On March 8, 2006, the Company issued a press release providing a preliminary earnings estimate of a loss of between $11 to $13 million for the fourth quarter of 2005, or between $0.23 to $0.28 per diluted share, on revenues of approximately $116 million. This estimate excludes the possible impact from a potential goodwill impairment and/or an increase in deferred tax asset valuation allowance, which are under review as a result of the fourth quarter 2005 loss. These potential non-cash charges could be material.

The Company expects to report a firm backlog at December 31, 2005 of approximately $387 million compared to $384 million at the end of September 2005 and $309 million at December 31, 2004.

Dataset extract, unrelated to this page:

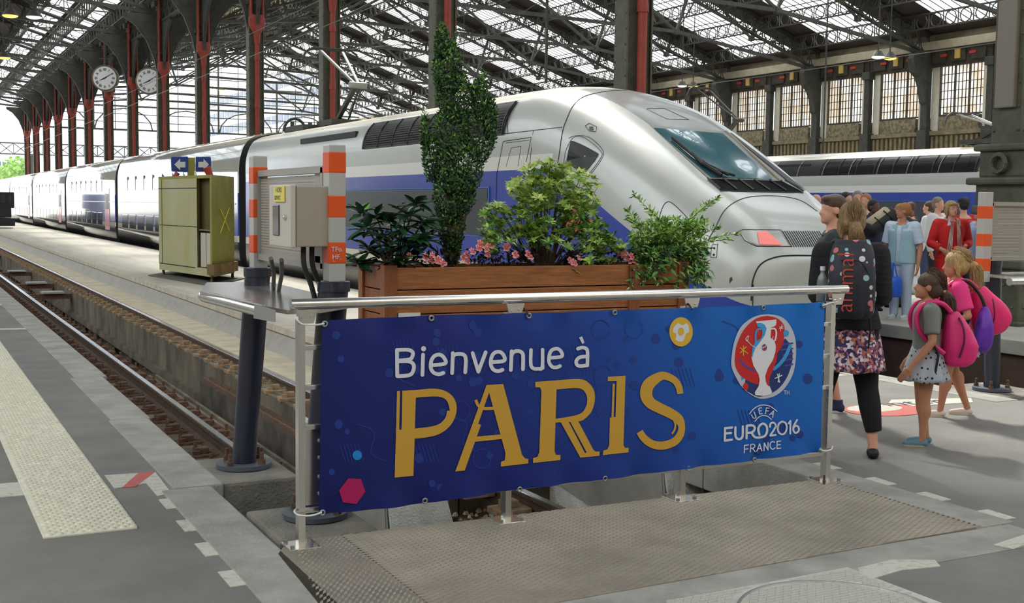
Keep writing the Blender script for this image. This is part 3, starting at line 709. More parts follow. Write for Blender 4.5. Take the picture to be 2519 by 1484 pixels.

At December 31, 2005, the Company had cash and cash equivalents of $21 million.

* * * * * *

Statements contained in this Form 12b-25 regarding the Company’s or management’s intentions, beliefs, expectations, or predictions for the future, including, but not limited to, those regarding anticipated operating results, are forward-looking statements within the meaning of U.S. federal securities laws and are subject to a number of risks, assumptions and uncertainties that could cause the Company’s actual results to differ materially from those projected, including the completion and audit of the Company’s restated financial statements and the completion and audit of the Company’s 2005 financial statements. Additional information concerning some of the other factors that could cause actual results to differ materially from those in, or implied by, the forward looking statements are set forth under “Risk Factors” in the Company’s Form 10-K for the period ended December 31, 2004, and other reports on file with the U.S. Securities and Exchange Commission. The Company assumes no obligation to update publicly such forward-looking statements, whether as a result of new information, future events or otherwise.